Pancotti, then 50, was among 33 miners who escaped the mine through the abandoned Eagle Air Shaft.
Billions of gallons of water and huge chunks of ice poured into the River Slope washing over and around panicked miners who scattered their tools and raced for higher areas of the mine, the Evening News reported Jan. 23, 1959.
“Pancotti and 32 other men rushed into an adjoining mine seeking an abandoned air shaft. He and six others became separated from the group and reached the air shaft alone, only to find it blocked by debris. Digging feverishly, Pancotti and three others cleared a tunnel through the 30 feet of debris. They found themselves some 50 feet below the surface, surrounded by steep walls,” the Times Leader reported Oct. 31, 1959.
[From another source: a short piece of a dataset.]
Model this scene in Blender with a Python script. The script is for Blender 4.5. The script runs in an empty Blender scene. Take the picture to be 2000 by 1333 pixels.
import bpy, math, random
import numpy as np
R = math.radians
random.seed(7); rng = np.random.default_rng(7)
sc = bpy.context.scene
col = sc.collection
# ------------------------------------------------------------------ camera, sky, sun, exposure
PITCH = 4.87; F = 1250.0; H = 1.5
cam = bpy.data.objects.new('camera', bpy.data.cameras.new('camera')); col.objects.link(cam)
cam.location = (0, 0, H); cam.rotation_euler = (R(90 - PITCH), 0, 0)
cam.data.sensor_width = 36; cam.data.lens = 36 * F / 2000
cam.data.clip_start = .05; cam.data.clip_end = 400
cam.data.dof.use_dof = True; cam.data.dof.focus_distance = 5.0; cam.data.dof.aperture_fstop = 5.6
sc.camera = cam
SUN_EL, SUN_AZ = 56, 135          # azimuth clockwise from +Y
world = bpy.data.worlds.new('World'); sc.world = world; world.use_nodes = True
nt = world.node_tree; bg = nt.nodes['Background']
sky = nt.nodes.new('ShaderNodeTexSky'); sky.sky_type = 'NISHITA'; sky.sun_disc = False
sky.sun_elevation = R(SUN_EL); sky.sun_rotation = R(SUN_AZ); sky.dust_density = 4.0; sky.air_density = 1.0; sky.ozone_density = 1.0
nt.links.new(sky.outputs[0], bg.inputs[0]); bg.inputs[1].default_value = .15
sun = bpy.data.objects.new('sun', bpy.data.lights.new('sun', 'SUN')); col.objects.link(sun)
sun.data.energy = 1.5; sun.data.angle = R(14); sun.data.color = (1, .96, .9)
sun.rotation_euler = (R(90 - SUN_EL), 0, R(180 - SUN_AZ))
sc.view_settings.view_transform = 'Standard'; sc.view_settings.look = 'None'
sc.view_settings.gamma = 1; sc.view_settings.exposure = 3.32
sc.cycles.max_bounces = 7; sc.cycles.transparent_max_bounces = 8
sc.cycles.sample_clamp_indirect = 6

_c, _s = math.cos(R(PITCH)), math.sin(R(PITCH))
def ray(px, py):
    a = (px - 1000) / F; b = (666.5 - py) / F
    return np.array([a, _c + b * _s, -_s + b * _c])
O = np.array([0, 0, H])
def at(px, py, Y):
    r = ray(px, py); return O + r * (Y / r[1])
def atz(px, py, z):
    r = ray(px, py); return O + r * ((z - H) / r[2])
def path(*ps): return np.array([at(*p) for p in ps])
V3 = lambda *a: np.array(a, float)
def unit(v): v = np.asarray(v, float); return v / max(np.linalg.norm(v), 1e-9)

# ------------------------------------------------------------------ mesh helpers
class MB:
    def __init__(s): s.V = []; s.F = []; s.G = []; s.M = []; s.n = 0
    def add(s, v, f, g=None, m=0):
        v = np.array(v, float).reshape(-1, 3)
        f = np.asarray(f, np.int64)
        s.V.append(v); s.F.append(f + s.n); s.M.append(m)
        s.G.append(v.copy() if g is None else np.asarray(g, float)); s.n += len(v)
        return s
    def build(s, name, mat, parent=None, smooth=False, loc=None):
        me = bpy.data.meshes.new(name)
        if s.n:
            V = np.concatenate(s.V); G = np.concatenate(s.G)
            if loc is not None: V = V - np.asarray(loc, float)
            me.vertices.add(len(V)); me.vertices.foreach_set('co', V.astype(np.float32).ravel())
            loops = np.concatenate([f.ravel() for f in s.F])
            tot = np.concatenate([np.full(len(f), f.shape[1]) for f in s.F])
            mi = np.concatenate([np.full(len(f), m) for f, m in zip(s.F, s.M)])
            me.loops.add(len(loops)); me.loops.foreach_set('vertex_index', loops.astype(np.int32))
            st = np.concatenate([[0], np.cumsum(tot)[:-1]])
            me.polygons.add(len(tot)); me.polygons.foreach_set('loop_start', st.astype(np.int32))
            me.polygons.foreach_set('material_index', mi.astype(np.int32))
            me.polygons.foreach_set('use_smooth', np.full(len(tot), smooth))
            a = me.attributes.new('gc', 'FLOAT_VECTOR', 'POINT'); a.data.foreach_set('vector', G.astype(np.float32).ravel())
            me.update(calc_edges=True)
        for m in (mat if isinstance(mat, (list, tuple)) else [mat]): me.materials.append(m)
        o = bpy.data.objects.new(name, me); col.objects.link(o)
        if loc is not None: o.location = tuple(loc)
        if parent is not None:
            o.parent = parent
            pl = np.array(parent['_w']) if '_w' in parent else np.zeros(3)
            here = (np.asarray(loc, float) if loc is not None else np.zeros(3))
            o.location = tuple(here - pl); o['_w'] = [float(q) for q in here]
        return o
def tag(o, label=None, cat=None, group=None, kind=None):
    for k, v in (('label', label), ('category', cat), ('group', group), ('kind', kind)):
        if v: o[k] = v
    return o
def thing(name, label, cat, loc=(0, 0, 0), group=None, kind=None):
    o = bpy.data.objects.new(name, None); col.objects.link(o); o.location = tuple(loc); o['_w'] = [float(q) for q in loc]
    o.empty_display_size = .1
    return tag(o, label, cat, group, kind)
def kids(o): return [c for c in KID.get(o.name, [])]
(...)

Pancotti slowly climbed the steep walls without rope reaching the surface. He summoned help and tossed a rope into the hole, helping miners out of the flooded mine. A rescue team entered the Eagle Air Shaft and located other miners, including Joseph Stella.
Stella was credited with helping Pancotti in locating the Eagle Air Shaft.
The bodies of the 12 miners were never recovered.
A ‘troublesome shaft’
The shaft where Pancotti and 36 other miners escaped was long known as a “troublesome shaft,” the Evening News reported Aug. 13, 1966.
Known as the Eagle Shaft when mining commenced there in 1855, an explosion on Aug. 14, 1871, killed 17 miners.
“In the long history of mining in upper Luzerne County, it was the second greatest loss of life in a single disaster up to that time. It followed by two and one-half months of the Knight Shaft Disaster in West Pittston on May 27, 1871, when 20 men and boys died,” the Evening News reported.
The cause of the August 1871 explosion was due to “Black Damp,” a mixture of carbolic acid gas produced by an explosion of carbon hydrogen.
Owner of the Eagle Shaft in 1871, Alva Tompkins, paid the burial expenses of the 17 killed. Funerals averaged $10 each, the Evening News reported.